O exemplo do governo da Noruega, que no mês passado anunciou retirada de investimentos do fundo soberano em empresas que têm parte significativa de seus ativos na exploração e queima de carvão, deveria ser seguido pelo Brasil, com maiores investimentos em fontes renováveis. A opinião é do secretário executivo do Observatório do Clima, Carlos Rittl. Com a decisão do Parlamento norueguês, o Fundo de Pensão Governamental Mundial (GPFG), considerado o maior fundo soberano do mundo, deverá retirar investimento de 122 empresas, no total de 7,7 bilhões de euros.

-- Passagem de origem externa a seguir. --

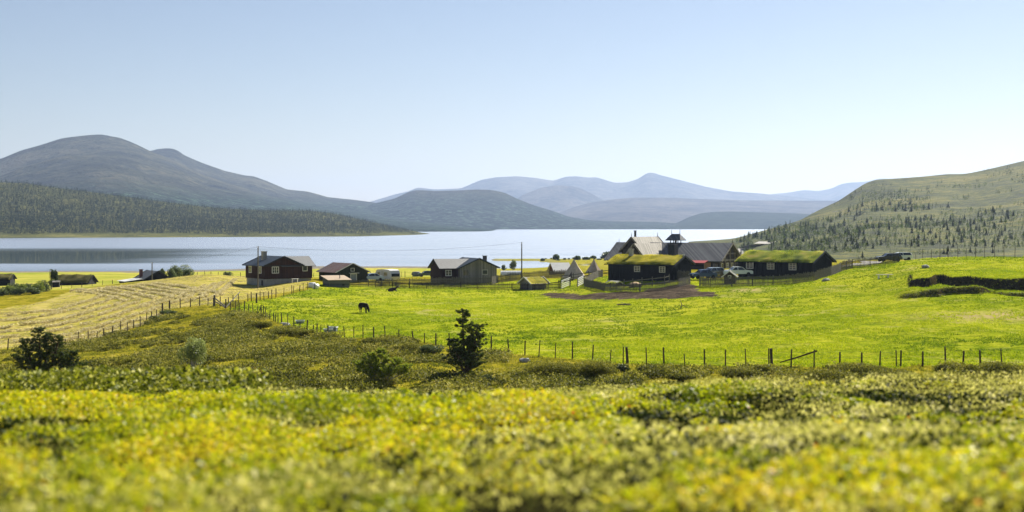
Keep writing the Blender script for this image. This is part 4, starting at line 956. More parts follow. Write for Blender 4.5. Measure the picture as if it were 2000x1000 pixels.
def picket_fence(label, pts, hh, pitch=.2, gap=.5, group='picket fences', mat=None, seed=2, lean=.05):
    """pts: (photo column, depth); stands on the ground"""
    rs = random.Random(seed); mat = mat or FENCEWOOD
    P = [Vector(((x - 1000) / F * d, d, 0)) for x, d in pts]
    c = Vector((P[0].x, P[0].y, hz(P[0].x, P[0].y)))
    h = thing('picket_fence', label, 'fence', c, 0, group)
    for a, b in zip(P[:-1], P[1:]):
        L = (b - a).length; d = (b - a) / L; n = max(2, int(L / pitch)); m = MB(); nrm = Vector((d.y, -d.x, 0))
        for i in range(n):
            q = a + d * (i + .5) * L / n; q.z = hz(q.x, q.y); q = q - c + nrm * .05
            hq = hh * (1 + (rs.random() - .5) * .22); lx = (rs.random() - .5) * lean
            w_ = pitch * gap * (.8 + .4 * rs.random())
            x = d * w_ / 2; t_ = nrm * .012; up = Vector((0, 0, hq)) + d * lx; lo = Vector((0, 0, -.05))
            m.add([q - x - t_ + lo, q + x - t_ + lo, q + x + t_ + lo, q - x + t_ + lo, q - x - t_ + up, q + x - t_ + up, q + x + t_ + up, q - x + t_ + up, q + up + Vector((0, 0, .07))],
                  [(0,1,5,4),(1,2,6,5),(2,3,7,6),(3,0,4,7),(4,5,8),(5,6,8),(6,7,8),(7,4,8)])
        m.build('pickets', mat, h)
        m = MB()
        ns = max(1, int(L / 2.4)); q0 = None
        for i in range(ns + 1):
            q = a + d * i * L / ns; q.z = hz(q.x, q.y); q = q - c
            if q0 is not None:
                for zz in (.28, .8): m.beam(q0 + Vector((0, 0, hh * zz)), q + Vector((0, 0, hh * zz)), .05, .09)
            q0 = q
            if i < ns or b == P[-1]:
                po = MB().tube([(0, 0, -.4), (0, 0, hh * 1.02)], .06, 6).build('post', mat, h); po.location = q - nrm * .06
        m.build('rail', mat, h)
    return h
DP = plain('backlit_weathered_pickets', (.06, .052, .042), .9, .1, .5, 6)  # fence wood with a darker colour to make the pickets look backlit
picket_fence('long picket fence, darkened to look backlit, along the far side of the horse meadow', [(733,246),(800,243.5),(900,242),(1000,240),(1062,238),(1094,237)], 1.05, .19, .42, mat=DP, seed=11)
picket_fence('picket fence between the green shed and the caravan', [(682,246.5),(720,247.5),(760,249),(800,250.5),(842,252)], 1.15, .19, .5, seed=12)
picket_fence('taller grey picket fence in front of the grey house and storehouse', [(842,252),(900,251.5),(960,252.5),(972,256),(1020,261),(1060,263),(1108,266)], 1.35, .18, .62, seed=13)
picket_fence('picket fence curving from the white gate round the paddock to the cabin', [(1141,230),(1180,216),(1215,209),(1250,207),(1290,207.5),(1325,211),(1348,216)], 1.15, .18, .5, seed=14)
picket_fence('short picket fence running back from the white gate', [(1142,232),(1155,240),(1168,247),(1177,249)], 1.2, .18, .6, seed=15)
picket_fence('short picket fence joining the turf cabin gable end', [(1307,224),(1325,223),(1346,221)], 1.5, .17, .6, seed=16)
picket_fence('long picket fence in front of the right turf cabin and its yard', [(1366,211.5),(1388,209.5),(1430,208),(1470,208.5),(1510,208),(1550,209),(1590,212),(1622,218),(1642,224)], 1.35, .18, .64, seed=17)
picket_fence('picket fence with sunlit gaps by the gravel car park at right', [(1642,224),(1665,230),(1700,232),(1730,233),(1756,236)], 1.45, .2, .42, mat=DP, seed=18)
picket_fence('inner picket fence behind the playhouse beside the lodge yard', [(1392,226),(1410,228),(1428,230)], 1.2, .18, .6, seed=19)
# rail fence before the left cabin
def rail_fence(label, pts, hh, rails, mat, grp='rail fences'):
    P = [Vector(((x - 1000) / F * d, d, hz((x - 1000) / F * d, d))) for x, d in pts]; c = P[0]
    h = thing('rail_fence', label, 'fence', c, 0, grp)
    for p in P: o = MB().tube([(0, 0, -.3), (0, 0, hh * 1.12)], .075, 6).build('post', mat, h); o.location = p - c
    for z in rails:
        for a, b in zip(P[:-1], P[1:]): MB().beam(a - c + Vector((0, -.09, z)), b - c + Vector((0, -.09, z + .03)), .07, .12).build('rail', mat, h)
rail_fence('grey rail fence in front of the left turf cabin', [(1219,216.5),(1236,216.5),(1254,217),(1274,217),(1298,217.5),(1307,219)], 1.25, (1.05, .35), FENCEWOOD)
rail_fence('dark rail fence across the tent yard', [(1071,238),(1091,238),(1113,237),(1130,238),(1151,238)], 1.3, (1.1,), DARKPOST)
rail_fence('grey rail fence between the tents and the turf cabin', [(1096,256),(1120,254),(1150,254),(1175,250),(1198,246)], 1.1, (.95, .45), FENCEWOOD)
# white gate pair
for k, (xa, da, xb, db, lab) in enumerate(((1096, 236.5, 1114, 240, 'left white slatted gate leaf standing open by the picket fence'), (1128, 233.5, 1140, 236.5, 'right white slatted gate leaf against the paddock pickets'))):
    a = Vector(((xa - 1000) / F * da, da, 0)); b = Vector(((xb - 1000) / F * db, db, 0)); a.z = hz(a.x, a.y) ; b.z = hz(b.x, b.y)
    h = thing('slatted_gate', lab, 'gate', a, 0, 'white slatted gates'); d = b - a
    for z in (.15, .45, .75, 1.05, 1.3): MB().beam((0, 0, z), d + Vector((0, 0, z + .1)), .04, .17).build('slat', WHITE, h)
    for q in (Vector((0, 0, 0)), d): MB().beam(q + Vector((0, .07, -.3)), q + Vector((0, .07, 1.5)), .12).build('post', DARKPOST, h)
    MB().beam(d * .3 + Vector((0, .06, 1.3)), d + Vector((0, .06, .2)), .1, .06).build('brace', WHITE, h)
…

Energia eólica. Foto: Albert Vilchez/Creative Commons
“Ele manda uma mensagem clara para o mercado e para os investidores: a tendência é buscar alternativas aos combustíveis fósseis”, disse Rittl ontem (7) à Agência Brasil. Para ele, as políticas brasileiras de expansão da geração de energia deveriam considerar as mudanças climáticas e os riscos dos investimentos na hora de alocar os recursos. Ele destacou que hoje o Brasil projeta colocar 70% dos investimentos em energia em combustíveis fósseis, nos próximos dez anos. Esses recursos vão gerar impactos no clima e podem se transformar em investimentos de alto risco, apontou.
Embora o Plano Decenal para Expansão de Energia, da Empresa de Pesquisa Energética (EPE), preveja aumento dos investimentos em fontes limpas, esses investimentos ainda são reduzidos, “perto do que se tem de potencial, em especial em algumas fontes”, avaliou Rittl. É o caso, por exemplo, da energia eólica (dos ventos): segundo ele, nos próximos anos o Brasil aproveitará menos de 10% do potencial de geração dessa fonte. Ou da energia solar, em que o Brasil “ainda engatinha, enquanto outros países desenvolvidos e em desenvolvimento estão caminhando muito rápido”.
Nesse sentido, destacou os Estados Unidos, a Alemanha, a China e a Índia, que além de avançar, estão estruturando cadeias produtivas, que geram empregos e produzem uma tecnologia que será solução para os próprios países e para o mundo inteiro. “O Brasil está deixando de lado o aproveitamento de algumas fontes, que poderiam ser mais bem exploradas, e poderia investir muito mais nessas fontes”. Membro da Rede de Especialistas em Conservação da Natureza, Carlos Rittl observou que a energia solar é a fonte cujos custos mais caem no mundo. Por isso, sugeriu que o Brasil tenha mais estratégias para investir nessas fontes renováveis.
Ele disse que as mudanças climáticas devem ser incorporadas em todo o planejamento energético, englobando as emissões que os combustíveis fósseis irão gerar. Segundo Rittl, mesmo que exporte parte importante do petróleo do pré-sal, a exploração desse óleo vai gerar emissões dentro do Brasil, o que acaba tornando de risco tais investimentos. “Temos que entender de que forma as mudanças climáticas impactam a nossa segurança energética.”
A situação recente de seca, com nível baixo dos reservatórios das hidrelétricas, acionou termelétricas movidas a combustíveis fósseis, o que ampliou emissões de gases causadores do efeito estufa. O aumento de participação de fontes não fósseis na matriz energética e a substituição de combustíveis fósseis na matriz de transportes são soluções apontadas por Rittl para reduzir as emissões de gases poluentes no Brasil.
As projeções de investimentos em fontes de geração de energia não devem olhar para os anos passados, mas incorporar o cenário climático futuro, que aponta o que vai ocorrer nos próximos 30 ou 40 anos, que é o período de vida útil de uma grande usina, indicou Rittl. “Não estamos fazendo isso”. Daí, o país corre o risco de ver projetos, como o da Usina de Belo Monte, com alta vulnerabilidade à mudança de clima, associada a impactos sociais, ambientais e locais. É preciso olhar para o clima futuro de maneira mais estratégica, afirmou.
Na opinião do coordenador do Grupo de Estudos do Setor Elétrico (Gesel) da Universidade Federal do Rio de Janeiro, Nivalde de Castro, o exemplo norueguês indicado por Rittl não se mostra muito consistente em função das diferenças entre o Brasil e a Noruega. A evolução da matriz elétrica brasileira vai necessitar, “obrigatoriamente”, de usinas termelétricas, para garantir a segurança energética, pois o Brasil não tem mais capacidade de dar segurança por meio dos reservatórios, porque eles não crescem mais em relação à demanda e todas as outras fontes são “interruptíveis”, afirmou.